Given request » What is needed is an exact copy of the lines from the line containing "Write part 4" to the line containing "t.rotation_euler = (0, 0.08, 0.3)", both lines included, and nothing else.
──────────
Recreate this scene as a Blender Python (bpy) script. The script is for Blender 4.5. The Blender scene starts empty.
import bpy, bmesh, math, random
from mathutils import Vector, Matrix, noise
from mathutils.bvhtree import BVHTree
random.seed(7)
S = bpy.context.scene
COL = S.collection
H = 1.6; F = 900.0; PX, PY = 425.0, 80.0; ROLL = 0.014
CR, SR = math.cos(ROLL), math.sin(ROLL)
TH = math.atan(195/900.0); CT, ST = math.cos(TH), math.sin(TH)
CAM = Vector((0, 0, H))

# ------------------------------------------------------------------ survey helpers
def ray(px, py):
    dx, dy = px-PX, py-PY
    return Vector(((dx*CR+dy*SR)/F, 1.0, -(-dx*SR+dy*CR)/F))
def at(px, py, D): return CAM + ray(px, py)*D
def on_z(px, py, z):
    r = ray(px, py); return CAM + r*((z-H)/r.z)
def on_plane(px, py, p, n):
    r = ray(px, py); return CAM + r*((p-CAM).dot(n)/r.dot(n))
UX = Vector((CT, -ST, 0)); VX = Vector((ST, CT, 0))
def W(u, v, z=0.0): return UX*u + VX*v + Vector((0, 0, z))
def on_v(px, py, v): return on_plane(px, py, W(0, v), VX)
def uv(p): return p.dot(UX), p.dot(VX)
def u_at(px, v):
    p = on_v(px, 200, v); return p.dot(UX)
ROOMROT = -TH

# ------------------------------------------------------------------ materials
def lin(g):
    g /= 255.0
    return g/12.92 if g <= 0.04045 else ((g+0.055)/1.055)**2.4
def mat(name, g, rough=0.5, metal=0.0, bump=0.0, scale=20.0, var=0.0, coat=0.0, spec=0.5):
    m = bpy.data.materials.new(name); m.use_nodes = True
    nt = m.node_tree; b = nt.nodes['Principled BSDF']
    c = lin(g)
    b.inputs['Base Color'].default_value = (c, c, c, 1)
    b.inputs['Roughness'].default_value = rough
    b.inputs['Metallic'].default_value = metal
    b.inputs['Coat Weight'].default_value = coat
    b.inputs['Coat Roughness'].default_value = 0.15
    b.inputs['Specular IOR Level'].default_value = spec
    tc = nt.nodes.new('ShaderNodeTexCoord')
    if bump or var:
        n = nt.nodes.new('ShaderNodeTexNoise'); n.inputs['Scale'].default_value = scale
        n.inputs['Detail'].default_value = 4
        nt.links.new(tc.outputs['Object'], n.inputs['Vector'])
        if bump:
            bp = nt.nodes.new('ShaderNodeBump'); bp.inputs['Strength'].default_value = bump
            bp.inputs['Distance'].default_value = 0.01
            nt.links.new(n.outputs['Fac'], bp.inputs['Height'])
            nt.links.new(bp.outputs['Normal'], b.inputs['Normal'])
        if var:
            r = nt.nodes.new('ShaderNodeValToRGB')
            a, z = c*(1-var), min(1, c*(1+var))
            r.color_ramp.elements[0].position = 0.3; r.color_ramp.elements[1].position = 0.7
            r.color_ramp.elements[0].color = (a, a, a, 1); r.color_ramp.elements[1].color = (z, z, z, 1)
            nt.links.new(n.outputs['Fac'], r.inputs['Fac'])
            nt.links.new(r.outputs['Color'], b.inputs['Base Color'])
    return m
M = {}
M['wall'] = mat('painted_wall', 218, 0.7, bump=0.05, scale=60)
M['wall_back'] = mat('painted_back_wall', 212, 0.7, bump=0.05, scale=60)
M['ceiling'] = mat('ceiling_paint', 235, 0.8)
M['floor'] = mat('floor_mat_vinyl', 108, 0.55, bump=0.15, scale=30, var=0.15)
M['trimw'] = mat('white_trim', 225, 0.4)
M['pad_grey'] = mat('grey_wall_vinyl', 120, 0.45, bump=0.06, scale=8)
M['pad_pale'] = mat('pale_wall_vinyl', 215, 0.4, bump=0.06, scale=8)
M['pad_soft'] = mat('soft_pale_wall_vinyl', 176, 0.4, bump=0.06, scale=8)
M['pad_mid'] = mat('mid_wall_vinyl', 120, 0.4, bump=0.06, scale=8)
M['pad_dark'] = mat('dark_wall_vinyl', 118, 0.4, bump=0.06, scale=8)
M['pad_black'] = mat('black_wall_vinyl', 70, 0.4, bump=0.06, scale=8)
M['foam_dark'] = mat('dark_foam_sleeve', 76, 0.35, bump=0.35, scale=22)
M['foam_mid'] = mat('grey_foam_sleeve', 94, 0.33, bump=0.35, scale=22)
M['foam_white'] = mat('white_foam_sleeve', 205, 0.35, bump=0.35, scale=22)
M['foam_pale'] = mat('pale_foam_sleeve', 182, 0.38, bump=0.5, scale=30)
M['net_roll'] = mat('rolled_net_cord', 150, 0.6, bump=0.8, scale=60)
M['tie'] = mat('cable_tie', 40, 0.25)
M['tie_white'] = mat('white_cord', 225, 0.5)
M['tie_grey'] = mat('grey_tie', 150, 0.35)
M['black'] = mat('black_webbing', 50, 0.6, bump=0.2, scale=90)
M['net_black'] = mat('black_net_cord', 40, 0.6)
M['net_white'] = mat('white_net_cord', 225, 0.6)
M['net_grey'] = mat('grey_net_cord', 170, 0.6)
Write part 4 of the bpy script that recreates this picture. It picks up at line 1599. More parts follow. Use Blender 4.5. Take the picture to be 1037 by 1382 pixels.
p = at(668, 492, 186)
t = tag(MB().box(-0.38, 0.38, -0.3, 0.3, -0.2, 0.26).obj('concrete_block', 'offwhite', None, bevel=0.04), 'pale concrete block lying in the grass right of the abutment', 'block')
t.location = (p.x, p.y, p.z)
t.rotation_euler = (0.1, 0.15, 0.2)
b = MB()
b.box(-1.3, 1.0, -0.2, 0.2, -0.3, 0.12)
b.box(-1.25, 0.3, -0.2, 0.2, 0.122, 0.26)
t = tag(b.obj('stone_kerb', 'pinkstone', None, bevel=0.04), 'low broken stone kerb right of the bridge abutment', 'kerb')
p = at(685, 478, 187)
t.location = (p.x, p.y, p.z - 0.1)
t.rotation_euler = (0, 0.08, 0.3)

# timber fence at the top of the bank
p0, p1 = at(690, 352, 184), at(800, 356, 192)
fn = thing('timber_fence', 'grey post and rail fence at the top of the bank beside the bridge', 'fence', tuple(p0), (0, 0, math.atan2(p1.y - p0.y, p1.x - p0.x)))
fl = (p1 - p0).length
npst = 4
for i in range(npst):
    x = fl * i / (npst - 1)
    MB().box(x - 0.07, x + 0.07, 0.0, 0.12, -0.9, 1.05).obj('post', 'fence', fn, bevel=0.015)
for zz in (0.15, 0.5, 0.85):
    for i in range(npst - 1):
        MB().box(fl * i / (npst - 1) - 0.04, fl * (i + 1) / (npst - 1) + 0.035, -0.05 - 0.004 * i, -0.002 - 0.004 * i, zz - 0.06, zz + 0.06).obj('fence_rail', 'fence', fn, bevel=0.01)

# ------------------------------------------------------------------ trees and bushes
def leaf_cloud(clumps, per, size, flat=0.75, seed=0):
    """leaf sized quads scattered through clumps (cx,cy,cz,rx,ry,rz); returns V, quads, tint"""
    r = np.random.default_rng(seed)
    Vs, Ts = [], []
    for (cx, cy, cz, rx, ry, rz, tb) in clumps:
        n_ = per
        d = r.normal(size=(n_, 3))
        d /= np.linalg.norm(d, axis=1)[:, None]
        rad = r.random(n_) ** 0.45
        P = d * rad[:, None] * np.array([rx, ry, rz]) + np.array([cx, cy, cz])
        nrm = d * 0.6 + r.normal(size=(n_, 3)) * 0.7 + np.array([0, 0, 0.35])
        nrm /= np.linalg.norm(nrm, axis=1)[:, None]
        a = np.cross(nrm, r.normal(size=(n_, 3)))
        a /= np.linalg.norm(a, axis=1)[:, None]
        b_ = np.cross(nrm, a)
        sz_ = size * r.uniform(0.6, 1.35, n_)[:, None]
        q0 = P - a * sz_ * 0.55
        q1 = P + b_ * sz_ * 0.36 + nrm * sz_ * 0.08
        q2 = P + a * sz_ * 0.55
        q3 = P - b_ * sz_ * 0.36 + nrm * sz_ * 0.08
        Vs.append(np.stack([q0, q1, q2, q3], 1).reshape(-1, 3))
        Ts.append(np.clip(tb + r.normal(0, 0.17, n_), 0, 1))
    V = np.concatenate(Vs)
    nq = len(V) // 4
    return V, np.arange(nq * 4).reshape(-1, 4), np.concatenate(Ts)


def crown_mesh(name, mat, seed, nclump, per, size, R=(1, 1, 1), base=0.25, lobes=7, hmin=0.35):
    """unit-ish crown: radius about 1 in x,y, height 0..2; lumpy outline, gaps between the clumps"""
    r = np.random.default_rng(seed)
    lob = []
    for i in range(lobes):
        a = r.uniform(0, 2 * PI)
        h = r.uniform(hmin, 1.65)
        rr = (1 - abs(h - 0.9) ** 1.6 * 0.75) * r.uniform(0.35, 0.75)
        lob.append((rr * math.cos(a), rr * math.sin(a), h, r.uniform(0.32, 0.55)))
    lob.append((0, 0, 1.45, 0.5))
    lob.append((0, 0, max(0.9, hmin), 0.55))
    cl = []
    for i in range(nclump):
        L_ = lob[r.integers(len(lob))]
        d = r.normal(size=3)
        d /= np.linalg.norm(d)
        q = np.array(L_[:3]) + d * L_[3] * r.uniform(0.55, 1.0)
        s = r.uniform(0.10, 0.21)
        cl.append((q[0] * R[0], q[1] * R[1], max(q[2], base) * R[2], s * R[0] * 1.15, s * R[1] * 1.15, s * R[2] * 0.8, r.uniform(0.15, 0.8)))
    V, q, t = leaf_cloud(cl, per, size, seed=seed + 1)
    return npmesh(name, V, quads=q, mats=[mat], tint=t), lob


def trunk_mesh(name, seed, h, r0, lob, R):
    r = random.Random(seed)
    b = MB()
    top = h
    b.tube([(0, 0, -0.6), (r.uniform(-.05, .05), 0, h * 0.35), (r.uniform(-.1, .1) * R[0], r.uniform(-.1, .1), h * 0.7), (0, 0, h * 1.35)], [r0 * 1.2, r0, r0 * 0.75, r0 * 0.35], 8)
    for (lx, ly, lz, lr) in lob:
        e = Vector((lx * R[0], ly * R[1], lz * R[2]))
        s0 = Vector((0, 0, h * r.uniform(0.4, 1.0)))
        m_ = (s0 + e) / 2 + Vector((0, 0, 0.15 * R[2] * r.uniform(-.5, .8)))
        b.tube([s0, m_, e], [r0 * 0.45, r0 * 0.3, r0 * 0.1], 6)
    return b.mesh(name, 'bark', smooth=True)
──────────
Completed task »
Write part 4 of the bpy script that recreates this picture. It picks up at line 1599. More parts follow. Use Blender 4.5. Take the picture to be 1037 by 1382 pixels.
p = at(668, 492, 186)
t = tag(MB().box(-0.38, 0.38, -0.3, 0.3, -0.2, 0.26).obj('concrete_block', 'offwhite', None, bevel=0.04), 'pale concrete block lying in the grass right of the abutment', 'block')
t.location = (p.x, p.y, p.z)
t.rotation_euler = (0.1, 0.15, 0.2)
b = MB()
b.box(-1.3, 1.0, -0.2, 0.2, -0.3, 0.12)
b.box(-1.25, 0.3, -0.2, 0.2, 0.122, 0.26)
t = tag(b.obj('stone_kerb', 'pinkstone', None, bevel=0.04), 'low broken stone kerb right of the bridge abutment', 'kerb')
p = at(685, 478, 187)
t.location = (p.x, p.y, p.z - 0.1)
t.rotation_euler = (0, 0.08, 0.3)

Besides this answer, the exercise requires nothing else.